The CES week’s AMD keynote also addressed the gaming community as it introduced the Ryzen 7 gaming GPU. As one of the core market segments for companies like AMD and NVIDIA, this announcement came as happy news for the customers.
The AMD Revolution In Data Center Chips
AMD’s keynote speech regarding its latest data center chips was widely regarded as a direct response to NVIDIA’s dominance in the segment. There were two chips mentioned in the keynote speech. The MI440X, which is designed to fit into smaller systems, is a great choice for smaller data centers that are already functional.
The more powerful chip, the MI500 series, will debut only in 2027. According to Lisa Su, this chip is 1000 times more powerful than the existing MI300 series. At the same time, the MI455X is the AI accelerator that is positioned to compete directly with NVIDIA’s upcoming Rubin architecture.
However, the showstopper was the Helios Rack system that Lisa Su brought with her onto the stage during her keynote delivery. The Helios system is considered the direct competitor to NVIDIA’s Vera Rubin NVL72, and Lisa’s comment on Helios as the “world’s best AI rack” was a direct hit aimed at NVIDIA.
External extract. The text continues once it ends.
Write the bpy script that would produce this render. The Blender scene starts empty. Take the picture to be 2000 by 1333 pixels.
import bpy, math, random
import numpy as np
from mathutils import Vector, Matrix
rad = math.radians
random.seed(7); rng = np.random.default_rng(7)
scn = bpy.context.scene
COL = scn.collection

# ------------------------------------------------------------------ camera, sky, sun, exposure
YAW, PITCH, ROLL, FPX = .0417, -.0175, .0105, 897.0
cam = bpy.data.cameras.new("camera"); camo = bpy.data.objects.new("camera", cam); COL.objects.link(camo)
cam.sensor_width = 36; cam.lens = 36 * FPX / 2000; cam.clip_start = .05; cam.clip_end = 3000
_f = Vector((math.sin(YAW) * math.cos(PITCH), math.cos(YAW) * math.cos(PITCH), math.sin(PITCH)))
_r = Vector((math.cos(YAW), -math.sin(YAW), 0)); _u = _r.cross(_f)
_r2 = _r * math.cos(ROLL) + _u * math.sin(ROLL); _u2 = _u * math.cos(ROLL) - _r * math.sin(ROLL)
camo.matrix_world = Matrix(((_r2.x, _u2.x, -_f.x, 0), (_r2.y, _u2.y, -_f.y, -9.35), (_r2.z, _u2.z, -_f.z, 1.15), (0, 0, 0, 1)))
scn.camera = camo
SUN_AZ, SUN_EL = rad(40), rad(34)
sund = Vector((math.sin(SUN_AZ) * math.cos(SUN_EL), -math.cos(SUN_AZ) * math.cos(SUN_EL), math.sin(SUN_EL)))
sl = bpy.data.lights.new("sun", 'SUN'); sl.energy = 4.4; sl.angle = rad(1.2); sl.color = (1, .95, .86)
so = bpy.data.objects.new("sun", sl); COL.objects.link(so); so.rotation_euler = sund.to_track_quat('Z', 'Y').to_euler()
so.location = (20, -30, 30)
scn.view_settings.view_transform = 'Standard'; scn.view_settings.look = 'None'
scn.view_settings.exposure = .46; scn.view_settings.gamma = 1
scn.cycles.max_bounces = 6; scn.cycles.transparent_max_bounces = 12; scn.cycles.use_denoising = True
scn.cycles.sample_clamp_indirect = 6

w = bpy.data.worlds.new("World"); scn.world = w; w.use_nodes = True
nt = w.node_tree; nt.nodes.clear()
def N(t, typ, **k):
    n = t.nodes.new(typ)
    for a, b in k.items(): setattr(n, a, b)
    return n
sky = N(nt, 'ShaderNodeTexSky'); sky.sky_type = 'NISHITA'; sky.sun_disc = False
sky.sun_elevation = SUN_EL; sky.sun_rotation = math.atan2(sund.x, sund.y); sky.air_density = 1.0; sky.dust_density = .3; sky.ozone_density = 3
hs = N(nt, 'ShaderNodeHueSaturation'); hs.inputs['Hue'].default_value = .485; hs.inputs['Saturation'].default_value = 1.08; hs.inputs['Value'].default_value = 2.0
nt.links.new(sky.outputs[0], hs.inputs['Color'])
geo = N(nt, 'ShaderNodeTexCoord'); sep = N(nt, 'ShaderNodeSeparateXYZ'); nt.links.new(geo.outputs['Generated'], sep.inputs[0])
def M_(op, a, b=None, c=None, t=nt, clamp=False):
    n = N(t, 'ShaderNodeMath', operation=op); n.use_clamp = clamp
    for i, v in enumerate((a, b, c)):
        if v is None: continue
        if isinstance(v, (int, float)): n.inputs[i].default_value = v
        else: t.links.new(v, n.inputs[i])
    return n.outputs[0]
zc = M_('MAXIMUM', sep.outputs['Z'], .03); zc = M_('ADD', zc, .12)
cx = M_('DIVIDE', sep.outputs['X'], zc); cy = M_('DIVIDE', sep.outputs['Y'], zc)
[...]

The Helios rack is a massive liquid-cooled system, consisting of 72 AMD Instinct MI455X GPUs. The Helios rack is powered by the next-generation AMD EPYC “Venice” CPUs. On the Zen 6 architecture, this CPU has a total of 256 cores.
This rack can deliver up to 2.9 AI exa FLOPs in FP4 precision. The 31 TB of HBM4 memory per rack, which is 50% higher than that of NVIDIA, was yet another highlight of the Helios rack.